To be done ▸
Copy all of the material exactly. Pictures are not to appear in the copy.

Collected material ▸
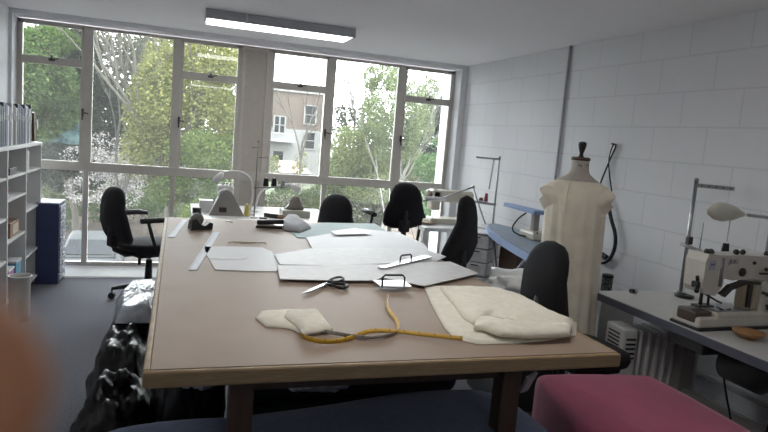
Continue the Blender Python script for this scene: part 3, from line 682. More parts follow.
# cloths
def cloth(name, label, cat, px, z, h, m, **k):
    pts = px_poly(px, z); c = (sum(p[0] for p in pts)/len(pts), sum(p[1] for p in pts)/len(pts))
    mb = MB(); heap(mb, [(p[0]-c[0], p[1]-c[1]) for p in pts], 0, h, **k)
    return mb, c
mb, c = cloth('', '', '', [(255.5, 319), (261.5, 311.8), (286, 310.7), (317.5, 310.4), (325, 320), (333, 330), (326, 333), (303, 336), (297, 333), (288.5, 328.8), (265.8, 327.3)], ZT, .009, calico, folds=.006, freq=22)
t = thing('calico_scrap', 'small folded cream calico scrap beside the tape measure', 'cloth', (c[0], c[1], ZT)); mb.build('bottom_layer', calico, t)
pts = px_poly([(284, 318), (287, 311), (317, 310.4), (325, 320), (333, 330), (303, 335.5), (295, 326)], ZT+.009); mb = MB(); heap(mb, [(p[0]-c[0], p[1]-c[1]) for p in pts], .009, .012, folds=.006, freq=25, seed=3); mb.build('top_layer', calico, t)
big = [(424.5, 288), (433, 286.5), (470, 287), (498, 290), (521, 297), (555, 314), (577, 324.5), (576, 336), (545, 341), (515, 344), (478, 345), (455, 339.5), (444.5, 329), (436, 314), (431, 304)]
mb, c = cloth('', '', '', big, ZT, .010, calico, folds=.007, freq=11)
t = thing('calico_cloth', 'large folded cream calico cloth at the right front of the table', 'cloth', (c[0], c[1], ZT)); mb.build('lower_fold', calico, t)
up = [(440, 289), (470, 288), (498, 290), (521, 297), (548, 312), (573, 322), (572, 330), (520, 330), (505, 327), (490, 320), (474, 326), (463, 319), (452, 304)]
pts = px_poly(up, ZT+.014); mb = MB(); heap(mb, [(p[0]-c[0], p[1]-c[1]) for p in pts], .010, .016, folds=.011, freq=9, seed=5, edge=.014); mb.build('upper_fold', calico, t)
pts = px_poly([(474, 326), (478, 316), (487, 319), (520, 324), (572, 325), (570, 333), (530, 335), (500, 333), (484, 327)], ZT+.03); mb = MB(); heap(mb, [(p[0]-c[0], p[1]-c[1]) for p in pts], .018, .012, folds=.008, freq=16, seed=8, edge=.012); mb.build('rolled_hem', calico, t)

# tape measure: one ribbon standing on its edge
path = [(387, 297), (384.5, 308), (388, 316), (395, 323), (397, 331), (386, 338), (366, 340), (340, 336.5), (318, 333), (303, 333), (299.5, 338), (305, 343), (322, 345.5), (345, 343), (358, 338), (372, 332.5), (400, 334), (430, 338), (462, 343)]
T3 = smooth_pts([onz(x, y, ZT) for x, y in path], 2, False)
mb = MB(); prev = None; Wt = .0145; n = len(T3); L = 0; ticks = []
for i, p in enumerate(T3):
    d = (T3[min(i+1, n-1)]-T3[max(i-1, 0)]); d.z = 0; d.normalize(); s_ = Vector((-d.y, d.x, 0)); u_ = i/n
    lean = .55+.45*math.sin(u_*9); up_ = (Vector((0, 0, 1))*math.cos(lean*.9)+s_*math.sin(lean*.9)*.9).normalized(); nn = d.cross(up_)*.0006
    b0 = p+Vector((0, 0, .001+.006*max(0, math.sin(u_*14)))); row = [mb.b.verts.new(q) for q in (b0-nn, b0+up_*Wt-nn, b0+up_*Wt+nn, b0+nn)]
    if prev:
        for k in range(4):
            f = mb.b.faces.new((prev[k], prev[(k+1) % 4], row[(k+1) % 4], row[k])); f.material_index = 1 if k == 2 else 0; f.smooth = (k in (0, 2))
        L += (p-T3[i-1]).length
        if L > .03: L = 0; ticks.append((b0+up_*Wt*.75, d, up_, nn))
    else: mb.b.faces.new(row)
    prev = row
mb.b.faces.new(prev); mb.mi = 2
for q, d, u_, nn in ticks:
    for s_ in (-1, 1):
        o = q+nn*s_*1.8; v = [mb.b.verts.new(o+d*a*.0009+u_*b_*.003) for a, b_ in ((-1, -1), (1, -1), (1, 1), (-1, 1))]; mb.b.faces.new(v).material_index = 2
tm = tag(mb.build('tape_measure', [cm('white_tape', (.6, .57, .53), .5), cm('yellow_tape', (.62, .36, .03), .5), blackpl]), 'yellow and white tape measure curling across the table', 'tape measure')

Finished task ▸
Continue the Blender Python script for this scene: part 3, from line 682. More parts follow.
# cloths
def cloth(name, label, cat, px, z, h, m, **k):
    pts = px_poly(px, z); c = (sum(p[0] for p in pts)/len(pts), sum(p[1] for p in pts)/len(pts))
    mb = MB(); heap(mb, [(p[0]-c[0], p[1]-c[1]) for p in pts], 0, h, **k)
    return mb, c
mb, c = cloth('', '', '', [(255.5, 319), (261.5, 311.8), (286, 310.7), (317.5, 310.4), (325, 320), (333, 330), (326, 333), (303, 336), (297, 333), (288.5, 328.8), (265.8, 327.3)], ZT, .009, calico, folds=.006, freq=22)
t = thing('calico_scrap', 'small folded cream calico scrap beside the tape measure', 'cloth', (c[0], c[1], ZT)); mb.build('bottom_layer', calico, t)
pts = px_poly([(284, 318), (287, 311), (317, 310.4), (325, 320), (333, 330), (303, 335.5), (295, 326)], ZT+.009); mb = MB(); heap(mb, [(p[0]-c[0], p[1]-c[1]) for p in pts], .009, .012, folds=.006, freq=25, seed=3); mb.build('top_layer', calico, t)
big = [(424.5, 288), (433, 286.5), (470, 287), (498, 290), (521, 297), (555, 314), (577, 324.5), (576, 336), (545, 341), (515, 344), (478, 345), (455, 339.5), (444.5, 329), (436, 314), (431, 304)]
mb, c = cloth('', '', '', big, ZT, .010, calico, folds=.007, freq=11)
t = thing('calico_cloth', 'large folded cream calico cloth at the right front of the table', 'cloth', (c[0], c[1], ZT)); mb.build('lower_fold', calico, t)
up = [(440, 289), (470, 288), (498, 290), (521, 297), (548, 312), (573, 322), (572, 330), (520, 330), (505, 327), (490, 320), (474, 326), (463, 319), (452, 304)]
pts = px_poly(up, ZT+.014); mb = MB(); heap(mb, [(p[0]-c[0], p[1]-c[1]) for p in pts], .010, .016, folds=.011, freq=9, seed=5, edge=.014); mb.build('upper_fold', calico, t)
pts = px_poly([(474, 326), (478, 316), (487, 319), (520, 324), (572, 325), (570, 333), (530, 335), (500, 333), (484, 327)], ZT+.03); mb = MB(); heap(mb, [(p[0]-c[0], p[1]-c[1]) for p in pts], .018, .012, folds=.008, freq=16, seed=8, edge=.012); mb.build('rolled_hem', calico, t)

# tape measure: one ribbon standing on its edge
path = [(387, 297), (384.5, 308), (388, 316), (395, 323), (397, 331), (386, 338), (366, 340), (340, 336.5), (318, 333), (303, 333), (299.5, 338), (305, 343), (322, 345.5), (345, 343), (358, 338), (372, 332.5), (400, 334), (430, 338), (462, 343)]
T3 = smooth_pts([onz(x, y, ZT) for x, y in path], 2, False)
mb = MB(); prev = None; Wt = .0145; n = len(T3); L = 0; ticks = []
for i, p in enumerate(T3):
    d = (T3[min(i+1, n-1)]-T3[max(i-1, 0)]); d.z = 0; d.normalize(); s_ = Vector((-d.y, d.x, 0)); u_ = i/n
    lean = .55+.45*math.sin(u_*9); up_ = (Vector((0, 0, 1))*math.cos(lean*.9)+s_*math.sin(lean*.9)*.9).normalized(); nn = d.cross(up_)*.0006
    b0 = p+Vector((0, 0, .001+.006*max(0, math.sin(u_*14)))); row = [mb.b.verts.new(q) for q in (b0-nn, b0+up_*Wt-nn, b0+up_*Wt+nn, b0+nn)]
    if prev:
        for k in range(4):
            f = mb.b.faces.new((prev[k], prev[(k+1) % 4], row[(k+1) % 4], row[k])); f.material_index = 1 if k == 2 else 0; f.smooth = (k in (0, 2))
        L += (p-T3[i-1]).length
        if L > .03: L = 0; ticks.append((b0+up_*Wt*.75, d, up_, nn))
    else: mb.b.faces.new(row)
    prev = row
mb.b.faces.new(prev); mb.mi = 2
for q, d, u_, nn in ticks:
    for s_ in (-1, 1):
        o = q+nn*s_*1.8; v = [mb.b.verts.new(o+d*a*.0009+u_*b_*.003) for a, b_ in ((-1, -1), (1, -1), (1, 1), (-1, 1))]; mb.b.faces.new(v).material_index = 2
tm = tag(mb.build('tape_measure', [cm('white_tape', (.6, .57, .53), .5), cm('yellow_tape', (.62, .36, .03), .5), blackpl]), 'yellow and white tape measure curling across the table', 'tape measure')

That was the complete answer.